The latest recipient of the Nobel Prize for literary work, Peter Handke, has put his tremendous literary talent and authority in the service of a retrograde nationalist ideology which is responsible for genocide, grave crimes and ethnic cleansing, the Senate of the University of Sarajevo said on Wednesday.
“Handke has in a part of his literary work and in numerous public statements countered facts which were determined by international UN courts multiple times with his subjective version of history without any basis,” the Sarajevo University Senate said of the Austrian writer who was a vocal supporter of Serbian strongman Slobodan Milosevic.
In his work, Handke “relativised and put into question the genocide and crimes committed in Srebrenica, Visegrad and Sarajevo and with that wronged a historic truth and produced damage to literature,” the academics in Sarajevo said in their statement. “He also expressed undeniable support to the dictatorship regime and the personality of Slobodan Milosevic, remaining loyal to him to the very end, while constantly expressing himself in a derogatory and offensive way about representatives of the opposition of that regime.”

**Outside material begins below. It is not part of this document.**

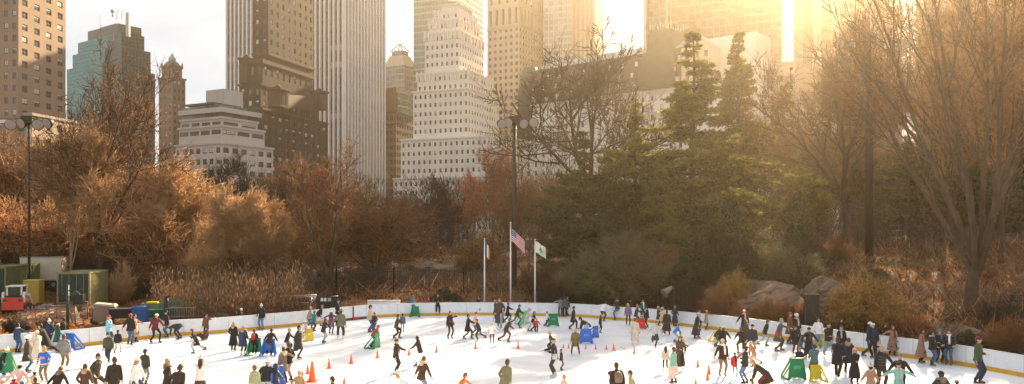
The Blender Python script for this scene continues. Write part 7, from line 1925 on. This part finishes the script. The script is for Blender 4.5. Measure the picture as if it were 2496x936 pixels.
# black flat crate, blue bin, green carts
p = spot(300, 52.2); o = empty('black_case', p, R(12), 'low black case lying left of the blue bin behind the boards', 'case')
mb = MB(); mb.obox((0, 0, .62), (.75, 0, 0), (0, .45, 0), (0, 0, .28)); mb.build('case_body', M_black, o); mb = MB(); mb.obox((0, 0, .935), (.78, 0, 0), (0, .48, 0), (0, 0, .03)); mb.build('lid', M_dark, o)
mb = MB(); [mb.box(x - .04, x + .04, -.3, .3, 0, .34) for x in (-.6, .6)]; mb.build('stand', M_dark, o)
p = spot(342, 51.2); o = empty('blue_bin', p, R(10), 'blue plastic bin with a sloping lid behind the left boards', 'bin')
mb = MB(); mb.obox((0, 0, .62), (.40, 0, 0), (0, .38, 0), (0, 0, .58), taper=1.05); P_bb = mat('dark_blue_bin', (.015, .07, .26), .45, .1)
mb.build('tub', P_bb, o)
mb = MB(); mb.tube([(-.44, 0, 1.2), (.44, 0, 1.2)], [.40, .40], 16, flat=[.12, .12], ref=(0, 1, 0)); mb.build('lid', P_bb, o)
def wirecart(px, Y, w, label, extra=False):
    p = spot(px, Y); o = empty('wire_cart', p, R(8), label, 'cart', 'green wire carts behind the left boards'); m = mat('green_wire', (.01, .20, .12), .5, .1)
    mb = MB(); z0, z1 = .35, 1.3
    for x in (-w / 2, w / 2):
        for y in (0, .7): mb.bar((x, y, 0), (x, y, z1), .05)
    for z in (z0, .85, z1):
        mb.bar((-w / 2, 0, z), (w / 2, 0, z), .045); mb.bar((-w / 2, .7, z), (w / 2, .7, z), .045); mb.bar((-w / 2, 0, z), (-w / 2, .7, z), .045); mb.bar((w / 2, 0, z), (w / 2, .7, z), .045)
    mb.build('cart_frame', m, o)
    mb = MB(); n = int(w / .09)
    for i in range(1, n): x = -w / 2 + w * i / n; mb.bar((x, 0, z0), (x, 0, z1), .016); mb.bar((x, .7, z0), (x, .7, z1), .016)
    mb.build('wire_sides', m, o)
    mb = MB(); mb.obox((0, .35, .62), (w / 2 - .06, 0, 0), (0, .3, 0), (0, 0, .25)); mb.build('load', mat('folded_green_cloth', (.02, .14, .09), .9, .3), o)
    if extra: mb = MB(); mb.obox((-.1, .35, 1.35), (.35, 0, 0), (0, .25, 0), (0, 0, .05)); mb.build('load', P_yel, o)
wirecart(372, 53.5, 1.5, 'green wire cart with a yellow tray on top, right of the blue bin', True)
wirecart(422, 54.5, 1.0, 'smaller green wire cart behind the man looking at a phone')
p = spot(405, 53); o = empty('black_post', p, 0, 'black padded post with a hook between the two green carts', 'post')
mb = MB(); mb.tube([(0, 0, 0), (0, 0, 1.7)], [.16, .14], 12); mb.build('padding', M_black, o); mb = MB(); mb.tube([(-.1, 0, 1.68), (0, 0, 1.78), (.28, 0, 1.82)], [.05, .06, .05], 8); mb.build('hook', M_black, o)
# crowd barrier leaning low
p = spot(440, 52); o = empty('crowd_barrier', p, R(14), 'grey steel crowd barrier lying low behind the left boards', 'barrier')
mb = MB(); mb.tube([(-.9, 0, .55), (-.9, 0, 1.12), (.9, 0, 1.12), (.9, 0, .55), (-.9, 0, .55)], [.022] * 5, 8); mb.build('barrier_frame', P_galv, o)
mb = MB(); [mb.bar((-.8 + .145 * i, 0, .56), (-.8 + .145 * i, 0, 1.11), .014) for i in range(12)]; mb.build('bars', P_galv, o)
mb = MB(); [mb.bar((x, -.25, .02), (x, .25, .02), .04) or mb.bar((x, 0, .02), (x, 0, .56), .04) for x in (-.7, .7)]; mb.build('feet', P_galv, o)
# aluminium goal frames heap and notice panel
p = spot(752, 59); o = empty('aluminium_frames', p, 0, 'stacked bare aluminium goal frames standing behind the boards left of the gate', 'goal frames')
q = lambda px, py, dy=0: at(px, py, 59 + dy) - o.location
def fr(pts, name='frame_tube', w=.05): mb = MB(); mb.tube([Vector(x) for x in pts], [w] * len(pts), 8); mb.build(name, P_alu, o)
fr([q(680, 765), q(683, 722), q(771, 719), q(765, 745)]); fr([q(688, 765, 1.2), q(690, 726, 1.2), q(770, 723, 1.2)]); fr([q(746, 762), q(771, 720)], w=.06); fr([q(750, 764, .6), q(762, 727, .6), q(823, 722, .6), q(824, 745, .6)])
fr([q(759, 726, .3), q(758, 762, .3)], w=.04); fr([q(706, 733, .8), q(745, 754, .8)], w=.03); fr([q(715, 745, .5), q(752, 743, .5), q(752, 738, .5), q(716, 738, .5), q(715, 745, .5)], w=.03); fr([q(786, 744, .4), q(822, 739, .4)], w=.04)
p = spot(803, 58.2); o = empty('notice_panel', p, R(4), 'black panel with three pale notices behind the boards next to the gate', 'notice board')
mb = MB(); mb.box(-.95, .8, 0, .05, .5, 1.42); mb.build('panel', M_black, o)
for x0, x1, m in ((-.62, -.44, P_white), (-.38, -.22, P_white), (-.12, .12, mat('grey_notice', (.38, .36, .33), .6, .3, 9))): mb = MB(); mb.box(x0, x1, -.012, -.003, 1.06, 1.30); mb.build('notice', m, o)
mb = MB(); [mb.box(x - .03, x + .03, .05, .1, 0, 1.4) for x in (-.85, .7)]; mb.build('legs', M_dark, o)
# white bench box
p = spot(935, 60); o = empty('white_box', p, R(2), 'long white box top showing above the far boards, right of the gate', 'box')
mb = MB(); mb.box(-1.2, 1.2, 0, .5, .1, 1.02); mb.build('box_body', M_board, o); mb = MB(); mb.box(-1.22, 1.22, -.04, .54, 1.022, 1.08); mb.build('lid', mat('grey_lid', (.55, .55, .54), .5), o)
# small red cones in a row on the wall behind the far boards
p0 = spot(1045, 61.2)
o = empty('low_wall', p0, 0, 'low dark ledge carrying small red cones behind the far boards', 'ledge'); mb = MB(); mb.box(-1.7, 1.7, 0, .4, -.2, .82 - p0.z + .1); mb.build('ledge_block', M_dark, o)
for i, px in enumerate((1018, 1029, 1045, 1056, 1078)):
    pc = at(px, 700, 61.4); pc.z = p0.z + .82 - p0.z + .1
    o = empty('small_cone', pc, 0, None, 'cone', 'small red cones on the ledge behind the far boards'); o['label'] = ['leftmost small red cone on the ledge behind the far boards', 'second small red cone from the left on the far ledge', 'middle small red cone on the far ledge', 'fourth small red cone, beside the man all in black', 'rightmost small red cone, right of the man all in black'][i]
    mb = MB(); mb.tube([(0, 0, .01), (0, 0, .22)], [.10, .02], 10); mb.build('body', P_red, o); mb = MB(); mb.obox((0, 0, .008), (.12, 0, 0), (0, .12, 0), (0, 0, .008)); mb.build('base', P_red, o)
# horn loudspeaker
p = spot(1642, 57.5); zc = CH + (HY - 708) / F * 57.5 - p.z; o = empty('horn_loudspeaker', p, 0, 'grey horn loudspeaker on a thin pole in the dark bushes', 'loudspeaker')
mb = MB(); mb.tube([(0, 0, -.2), (0, 0, zc + .45)], [.035, .03], 8); mb.build('pole', M_dark, o)
mb = MB(); mb.tube([(-.15, 0, zc + .25), (-.35, -.08, zc + .08), (-.75, -.22, zc - .22)], [.12, .18, .36], 16); mb.build('horn', mat('pale_grey_horn', (.20, .19, .17), .5), o)
mb = MB(); mb.bar((0, 0, zc + .25), (-.2, 0, zc + .22), .05); mb.build('bracket', M_dark, o)
# steel cabinet in the shrubs and black box at the right
p = spot(1981, 51); zc = CH + (HY - 719) / F * 51 - p.z; o = empty('utility_cabinet', p, R(-6), 'grey steel utility cabinet among dark shrubs behind the right boards', 'cabinet'); mg = mat('dull_grey_steel', (.045, .04, .035), .6, .15)
mb = MB(); mb.box(-.42, .42, 0, .4, 0, zc); mb.build('cabinet_body', mg, o); mb = MB(); mb.box(-.38, .38, -.02, .001, .1, zc - .06); mb.build('door', mg, o); mb = MB(); mb.box(-.46, .46, -.04, .44, zc + .001, zc + .04); mb.build('cap', mg, o)
p = spot(2482, 48); zc = CH + (HY - 726) / F * 48 - p.z; o = empty('black_lamp_box', p, 0, 'black floodlight box on a short post at the right edge', 'floodlight')
mb = MB(); mb.box(-.32, .32, -.1, .25, zc - .2, zc + .2); mb.build('housing', M_black, o); mb = MB(); mb.tube([(0, .1, 0), (0, .1, zc - .2)], [.05, .05], 8); mb.build('post', M_dark, o); mb = MB(); mb.box(-.27, .27, -.115, -.102, zc - .15, zc + .15); mb.build('lens', mat('dim_lens', (.08, .07, .06), .2), o)
# path and yard paving
def sheet(name, pts, m, lift=.03):
    from mathutils.geometry import tessellate_polygon
    mb = MB(); 
    for (a, b), (c, d) in zip(pts[:-1], pts[1:]):
        N_ = 14
        for i in range(N_):
            for j in range(4):
                f0, f1, g0_, g1_ = i / N_, (i + 1) / N_, j / 4, (j + 1) / 4
                Q = lambda f, g_: (lambda P_: Vector((P_.x, P_.y, tz(P_.x, P_.y) + lift)))(a.lerp(c, f).lerp(b.lerp(d, f), g_))
                mb.smooth.add(len(mb.f)); mb.quad(Q(f0, g0_), Q(f1, g0_), Q(f1, g1_), Q(f0, g1_))
    o = mb.build(name, m); tag(o, kind='structure')
    if o.data.polygons[0].normal.z < 0: o.data.flip_normals()
V2 = lambda px, Y: Vector(((px - CX) / F * Y, Y, 0))
sheet('path', [(V2(760, 86), V2(760, 90)), (V2(900, 90), V2(890, 95)), (V2(1080, 99), V2(1050, 104)), (V2(1240, 104), V2(1230, 110)), (V2(1400, 104), V2(1400, 110))], mat('pale_gravel_path', (.42, .33, .25), .95, .2, 1.5, .4))
sheet('yard_paving', [(V2(-140, 54), V2(-140, 67)), (V2(0, 54), V2(0, 66)), (V2(140, 55), V2(140, 66)), (V2(235, 58), V2(235, 64))], mat('dusty_yard', (.34, .23, .13), .95, .3, .8, .5))
sheet('ridge_path', [(V2(2000, 86), V2(2000, 91)), (V2(2200, 86), V2(2200, 91)), (V2(2600, 86), V2(2600, 91))], mat('pale_ridge_path', (.50, .42, .36), .9, .2, 1.5, .3))
# ------------------------------------------------------------------ haze, light, camera
SUN_AZ, SUN_EL = 24.0, 26.5
def haze():
    m = bpy.data.materials.new('haze_air'); m.use_nodes = True; nt = m.node_tree
    for n in list(nt.nodes):
        if n.type == 'BSDF_PRINCIPLED': nt.nodes.remove(n)
    v = nt.nodes.new('ShaderNodeVolumePrincipled')
    v.inputs['Color'].default_value = (1.0, .83, .60, 1); v.inputs['Density'].default_value = HAZE_D; v.inputs['Anisotropy'].default_value = HAZE_G
    nt.links.new(v.outputs[0], [n for n in nt.nodes if n.type == 'OUTPUT_MATERIAL'][0].inputs['Volume'])
    mb = MB(); mb.box(-480, 480, -40, 600, -3, 205)
    o = mb.build('haze', m); tag(o, kind='stuff')
HAZE_D, HAZE_G = .00036, .83
haze()

w = bpy.data.worlds.new('World'); scene.world = w; w.use_nodes = True
nt = w.node_tree; N, L = nt.nodes, nt.links
bg = N['Background']
sky = N.new('ShaderNodeTexSky'); sky.sky_type = 'NISHITA'; sky.sun_disc = False
sky.sun_elevation = R(SUN_EL); sky.sun_rotation = R(SUN_AZ); sky.dust_density = 2.0; sky.air_density = 1.0
# thin bright cloud cover by direction
tc = N.new('ShaderNodeTexCoord'); mp = N.new('ShaderNodeMapping'); mp.inputs['Scale'].default_value = (1, 1, 2.6)
L.new(tc.outputs['Generated'], mp.inputs[0])
cn = N.new('ShaderNodeTexNoise'); cn.inputs['Scale'].default_value = 3.2; cn.inputs['Detail'].default_value = 9; cn.inputs['Roughness'].default_value = .55; cn.inputs['Distortion'].default_value = .4
L.new(mp.outputs[0], cn.inputs['Vector'])
cr = N.new('ShaderNodeValToRGB'); cr.color_ramp.elements[0].position = .36; cr.color_ramp.elements[1].position = .62
cr.color_ramp.elements[0].color = (.8, .8, .8, 1); cr.color_ramp.elements[1].color = (.97, .97, .97, 1)
L.new(cn.outputs['Fac'], cr.inputs['Fac'])
mx = N.new('ShaderNodeMix'); mx.data_type = 'RGBA'
L.new(cr.outputs[0], mx.inputs[0]); L.new(sky.outputs[0], mx.inputs[6]); cc = N.new('ShaderNodeValToRGB'); cc.color_ramp.elements[0].position = .40; cc.color_ramp.elements[1].position = .58; cc.color_ramp.elements[0].color = (.62, .70, .82, 1); cc.color_ramp.elements[1].color = (.98, .99, 1, 1)
L.new(cn.outputs['Fac'], cc.inputs['Fac'])
sc_ = N.new('ShaderNodeVectorMath'); sc_.operation = 'SCALE'; sc_.inputs['Scale'].default_value = 6.6; L.new(cc.outputs[0], sc_.inputs[0]); L.new(sc_.outputs[0], mx.inputs[7])
L.new(mx.outputs[2], bg.inputs['Color']); bg.inputs['Strength'].default_value = .040

s = bpy.data.lights.new('sun', 'SUN'); s.energy = 5.0; s.angle = R(.6); s.color = (1.0, .77, .48)
so = bpy.data.objects.new('sun', s); COL.objects.link(so)
d = Vector((math.sin(R(SUN_AZ)) * math.cos(R(SUN_EL)), math.cos(R(SUN_AZ)) * math.cos(R(SUN_EL)), math.sin(R(SUN_EL))))
so.rotation_euler = d.to_track_quat('Z', 'Y').to_euler(); so.location = (60, 80, 90)

cam = bpy.data.cameras.new('camera'); co = bpy.data.objects.new('camera', cam); COL.objects.link(co)
co.location = (0, 0, CH); co.rotation_euler = (R(90), 0, 0)
cam.sensor_width = 36; cam.lens = 28; cam.shift_y = (HY - 468) / 2496; cam.clip_end = 9000
scene.camera = co
scene.view_settings.view_transform = 'Standard'; scene.view_settings.look = 'None'; scene.view_settings.gamma = 1
scene.view_settings.exposure = 2.15
scene.cycles.use_denoising = True
scene.cycles.max_bounces = 6; scene.cycles.diffuse_bounces = 3; scene.cycles.glossy_bounces = 2; scene.cycles.transmission_bounces = 2
scene.cycles.volume_bounces = 0; scene.cycles.transparent_max_bounces = 8; scene.cycles.caustics_reflective = False; scene.cycles.caustics_refractive = False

The writer denied that the 1995 genocide ever took place in several of his essays and expressed support to the “retribution activities of the Serb side,” the Sarajevo University Senate said, adding that Handke “openly insulted and humiliated the victims of the genocide, emphasising how he ‘does not believe in the sorrow of the Mothers of Srebrenica.”
“We call upon the Nobel Prize Committee to retract its decision and at least somewhat save its honour,” the statement concluded.